- [Dataset entries]
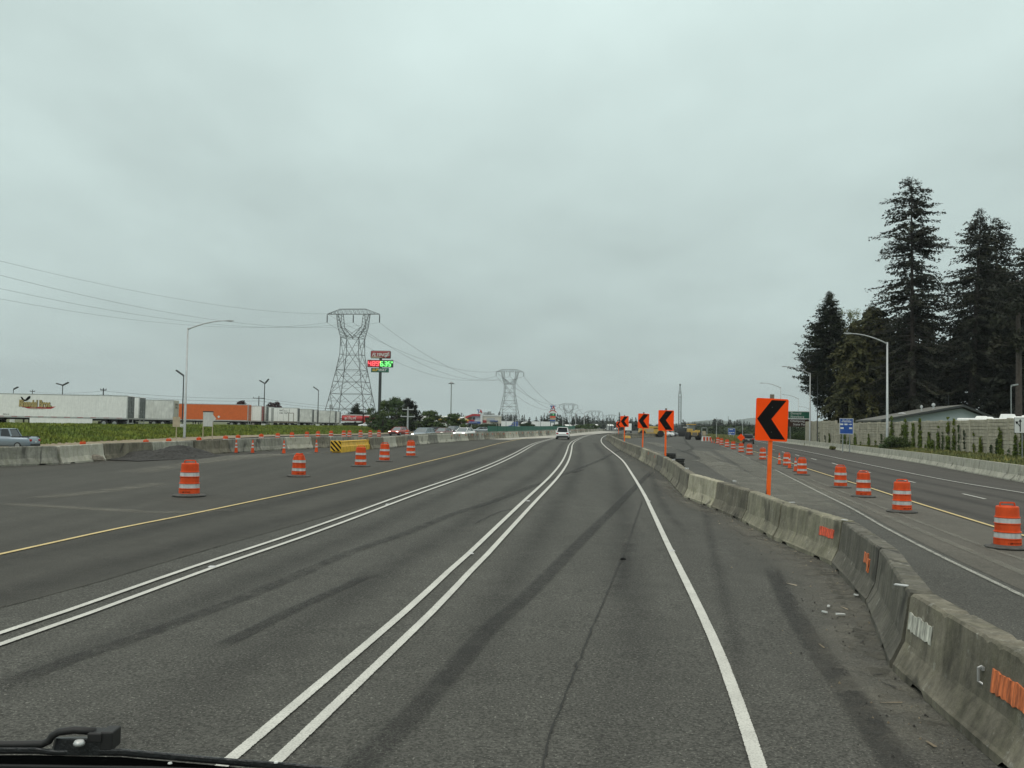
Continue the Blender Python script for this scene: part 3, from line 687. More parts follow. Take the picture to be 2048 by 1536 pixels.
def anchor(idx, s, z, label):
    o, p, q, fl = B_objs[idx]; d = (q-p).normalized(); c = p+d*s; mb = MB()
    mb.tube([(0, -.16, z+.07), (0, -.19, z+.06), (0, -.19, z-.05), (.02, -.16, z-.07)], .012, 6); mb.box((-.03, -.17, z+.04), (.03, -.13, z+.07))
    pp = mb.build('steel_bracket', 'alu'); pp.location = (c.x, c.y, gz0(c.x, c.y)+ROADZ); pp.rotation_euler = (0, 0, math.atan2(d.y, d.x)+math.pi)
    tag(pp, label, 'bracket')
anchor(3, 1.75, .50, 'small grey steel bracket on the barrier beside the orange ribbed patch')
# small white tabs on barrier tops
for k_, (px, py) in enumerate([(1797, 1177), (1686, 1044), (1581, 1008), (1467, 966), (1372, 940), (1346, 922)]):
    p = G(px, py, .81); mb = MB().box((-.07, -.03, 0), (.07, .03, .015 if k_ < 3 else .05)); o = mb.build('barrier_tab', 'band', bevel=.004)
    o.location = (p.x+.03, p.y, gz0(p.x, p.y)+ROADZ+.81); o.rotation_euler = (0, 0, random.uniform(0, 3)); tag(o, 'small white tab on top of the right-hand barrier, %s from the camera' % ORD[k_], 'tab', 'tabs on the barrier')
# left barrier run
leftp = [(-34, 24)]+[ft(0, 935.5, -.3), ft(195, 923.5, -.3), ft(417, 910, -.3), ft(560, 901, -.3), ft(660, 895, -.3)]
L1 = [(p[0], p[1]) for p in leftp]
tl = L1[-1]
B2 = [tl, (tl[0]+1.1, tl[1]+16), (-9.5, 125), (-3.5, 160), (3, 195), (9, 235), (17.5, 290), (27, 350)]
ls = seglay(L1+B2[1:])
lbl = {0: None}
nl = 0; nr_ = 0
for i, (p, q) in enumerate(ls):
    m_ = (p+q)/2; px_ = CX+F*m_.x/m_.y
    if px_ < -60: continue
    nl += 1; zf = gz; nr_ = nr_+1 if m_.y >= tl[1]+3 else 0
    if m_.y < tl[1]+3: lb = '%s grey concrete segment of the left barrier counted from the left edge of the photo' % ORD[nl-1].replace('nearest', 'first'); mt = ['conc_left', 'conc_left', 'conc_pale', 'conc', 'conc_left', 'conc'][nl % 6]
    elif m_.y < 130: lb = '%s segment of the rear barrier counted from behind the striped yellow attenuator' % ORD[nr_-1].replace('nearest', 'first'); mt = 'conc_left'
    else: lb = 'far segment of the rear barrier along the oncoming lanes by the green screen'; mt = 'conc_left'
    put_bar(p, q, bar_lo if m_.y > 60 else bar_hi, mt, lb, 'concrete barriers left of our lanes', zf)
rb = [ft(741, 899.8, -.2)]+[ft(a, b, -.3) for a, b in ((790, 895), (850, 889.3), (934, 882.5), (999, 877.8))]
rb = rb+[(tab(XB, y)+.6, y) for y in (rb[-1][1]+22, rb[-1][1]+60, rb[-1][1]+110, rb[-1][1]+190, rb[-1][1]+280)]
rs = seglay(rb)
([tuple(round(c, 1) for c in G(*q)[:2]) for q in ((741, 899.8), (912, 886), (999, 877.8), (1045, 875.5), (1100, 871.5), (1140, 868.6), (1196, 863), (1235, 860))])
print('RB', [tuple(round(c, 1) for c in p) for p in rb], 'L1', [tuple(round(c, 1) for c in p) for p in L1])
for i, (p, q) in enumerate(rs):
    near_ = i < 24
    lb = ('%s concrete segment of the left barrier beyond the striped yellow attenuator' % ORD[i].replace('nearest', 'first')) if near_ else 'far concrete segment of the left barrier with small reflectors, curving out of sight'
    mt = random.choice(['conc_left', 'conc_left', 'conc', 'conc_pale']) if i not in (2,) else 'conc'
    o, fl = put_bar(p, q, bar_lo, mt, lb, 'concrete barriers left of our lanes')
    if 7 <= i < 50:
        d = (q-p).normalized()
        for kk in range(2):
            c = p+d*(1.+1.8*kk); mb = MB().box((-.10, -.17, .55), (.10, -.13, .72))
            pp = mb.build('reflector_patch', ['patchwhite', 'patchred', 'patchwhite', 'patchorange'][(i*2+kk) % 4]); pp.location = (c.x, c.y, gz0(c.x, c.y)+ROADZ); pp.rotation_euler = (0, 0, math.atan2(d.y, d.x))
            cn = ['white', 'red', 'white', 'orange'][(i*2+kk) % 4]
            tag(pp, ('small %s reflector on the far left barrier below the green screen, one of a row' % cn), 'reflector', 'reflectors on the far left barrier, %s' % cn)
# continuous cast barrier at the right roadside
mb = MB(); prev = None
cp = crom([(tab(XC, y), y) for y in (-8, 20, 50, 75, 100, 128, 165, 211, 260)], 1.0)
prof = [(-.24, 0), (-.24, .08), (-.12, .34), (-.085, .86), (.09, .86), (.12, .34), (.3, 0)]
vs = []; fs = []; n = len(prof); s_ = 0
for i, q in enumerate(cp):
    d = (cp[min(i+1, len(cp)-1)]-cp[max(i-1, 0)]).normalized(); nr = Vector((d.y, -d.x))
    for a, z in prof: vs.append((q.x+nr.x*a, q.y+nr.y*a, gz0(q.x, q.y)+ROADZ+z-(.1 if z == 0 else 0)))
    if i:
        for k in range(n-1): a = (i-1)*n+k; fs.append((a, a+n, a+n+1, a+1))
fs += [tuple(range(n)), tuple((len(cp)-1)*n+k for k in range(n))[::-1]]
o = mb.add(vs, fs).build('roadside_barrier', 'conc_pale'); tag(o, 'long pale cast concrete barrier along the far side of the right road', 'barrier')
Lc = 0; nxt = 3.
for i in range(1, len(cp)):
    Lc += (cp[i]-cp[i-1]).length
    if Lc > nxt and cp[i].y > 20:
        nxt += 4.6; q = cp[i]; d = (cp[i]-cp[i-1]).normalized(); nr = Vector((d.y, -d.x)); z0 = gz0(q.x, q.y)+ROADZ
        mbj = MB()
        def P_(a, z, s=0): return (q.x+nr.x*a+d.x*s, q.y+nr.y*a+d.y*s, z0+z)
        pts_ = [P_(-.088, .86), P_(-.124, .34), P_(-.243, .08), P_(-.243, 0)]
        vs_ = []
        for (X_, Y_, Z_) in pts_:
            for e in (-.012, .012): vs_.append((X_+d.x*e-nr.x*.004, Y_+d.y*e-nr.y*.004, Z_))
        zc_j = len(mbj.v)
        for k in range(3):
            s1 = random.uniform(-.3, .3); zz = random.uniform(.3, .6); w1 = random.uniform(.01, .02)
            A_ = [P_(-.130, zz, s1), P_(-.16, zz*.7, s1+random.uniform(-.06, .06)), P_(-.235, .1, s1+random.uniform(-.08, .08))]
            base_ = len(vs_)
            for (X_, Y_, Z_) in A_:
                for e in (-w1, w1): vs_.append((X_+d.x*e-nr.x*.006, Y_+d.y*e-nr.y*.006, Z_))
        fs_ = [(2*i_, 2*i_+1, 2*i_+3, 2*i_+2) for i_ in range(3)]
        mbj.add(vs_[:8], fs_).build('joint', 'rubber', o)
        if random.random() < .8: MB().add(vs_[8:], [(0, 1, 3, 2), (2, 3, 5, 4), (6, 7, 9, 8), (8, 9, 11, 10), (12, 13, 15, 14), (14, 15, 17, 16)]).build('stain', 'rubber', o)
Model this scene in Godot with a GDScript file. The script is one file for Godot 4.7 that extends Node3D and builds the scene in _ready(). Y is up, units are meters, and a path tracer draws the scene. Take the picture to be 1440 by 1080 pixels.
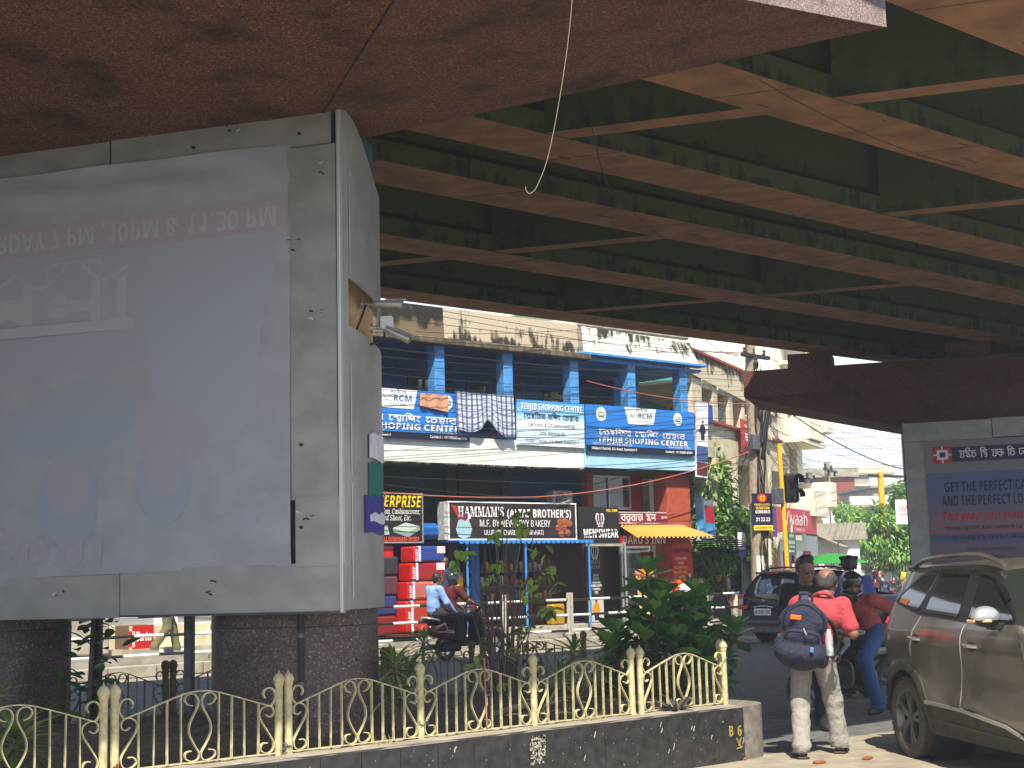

- [What you have to do]
Look through the entries above for the word "this". Copy every line where it shows up.

- [Task output]
Continue the Blender Python script for this scene: part 3, from line 687. More parts follow. Take the picture to be 2048 by 1536 pixels.
Model this scene in Godot with a GDScript file. The script is one file for Godot 4.7 that extends Node3D and builds the scene in _ready(). Y is up, units are meters, and a path tracer draws the scene. Take the picture to be 1440 by 1080 pixels.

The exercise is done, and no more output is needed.